You're in the wrong place!

So. Genre fiction. I can't speak for you, of course, but I happen to love it. Library patrons love it too. The question comes in where to put things.

So many books cross genres. This is great for reading, but it can be really difficult when you're trying to determine what goes where. It often prompts my boss to say we're going to put them all in order by author/title and not have ANY genre sections. Welllll, I think she's joking (I think) and you can imagine the revolt there would be. In fact, patrons want MORE genre sections, not less. Right now, we don't have separate Romance, or Horror sections, they're just in the general fiction stacks. Fantasy was there until perhaps seven years ago, when we merged it with Science Fiction. A move that was long overdue, but still cause some librarian consternation. Science Fiction, of course, is about SPACE. Fantasy is not. How can you merge the two? (I'm not making that complaint up.) We can't even get into the complaint that Tolkien shouldn't be classified as Fantasy because it is a "classic."

So, with no dedicated horror section, where do vampires go? Werewolves? Where would the Kelley Armstrong books go? Or, if you're sitting with Bitten on your desk, and there are no other books in the series, where does THAT go? That's the problem we have more often. It's the first book in a series, nothing to compare it to, and a zillion subject headings that suggest we should slice the book into pieces and shelve each piece in its own section!

And how do you decide which category is dominant in a given book? We would never dream of putting a series of books featuring a private detective anywhere other than in the mystery section. Unless.....they're the Harry Dresden books. Those obviously don't belong in mystery, but why not? He solves mysteries, right? Some of the early books are very much like Noir detective novels, right down to the dames walking in the office that are nothing but trouble.

A lot of the answer depends on how the books are marketed, to whom they are marketed, and where browsing patrons expect to find them. It is more likely that a patron browsing the SF section would check out the Dresden Files than a patron browsing the MYS section. But is that necessarily true, and are we doing a disservice to patrons who might LOVE those books, but would never ordinarily browse the SF section because they think it's all spaceships and unicorns?
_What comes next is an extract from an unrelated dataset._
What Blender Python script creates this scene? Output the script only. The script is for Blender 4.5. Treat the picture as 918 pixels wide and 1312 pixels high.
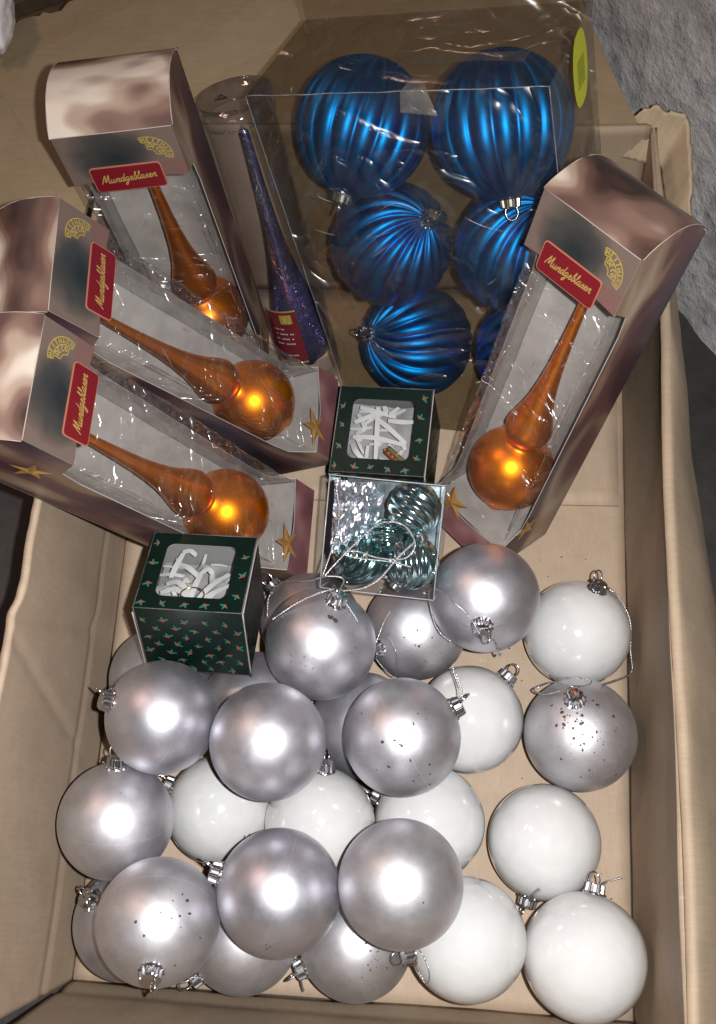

We discussed a little of this earlier in the week on twitter about Science Fiction Romance. Our library doesn't separate out romance, but I know many libraries do. Some not only separate out romance from gen fiction, but also separate out paranormal romance from the regular romance section. For us, when we have 22 libraries basically sharing one ginormous collection, tiny categories would be a logistical nightmare. Half Price books also has a separate paranormal romance area before their general romance in the paperback section. Yet, I haven't seen any library or bookstore separate cozy mystery from hard boiled. Or historical mysteries from modern day. No one separates out forensic pathologists from traditional PIs.

So, librarians, I'm curious how YOUR library manages its fiction collection. How do you break it up, and what categorization rules do you use?

I'm also curious what library patrons, and bookstore patrons like, don't like, would suggest, wished their library and/or bookstore did and didn't do. Have at it!


Karen said…
We have all of our fiction together but with close to 20 different genre spine labels. We run into the same challenge, however. Some titles qualify equally for three different stickers.

We try to base our final selection on which would be most popular with our own patrons but without spending too much time on analysis. Thanks to standing orders, it's easy to quickly get buried.
Helgagrace said…
I had a nice, thoughtful comment, which Blogger ATE. Will try again under a more auspicious sky.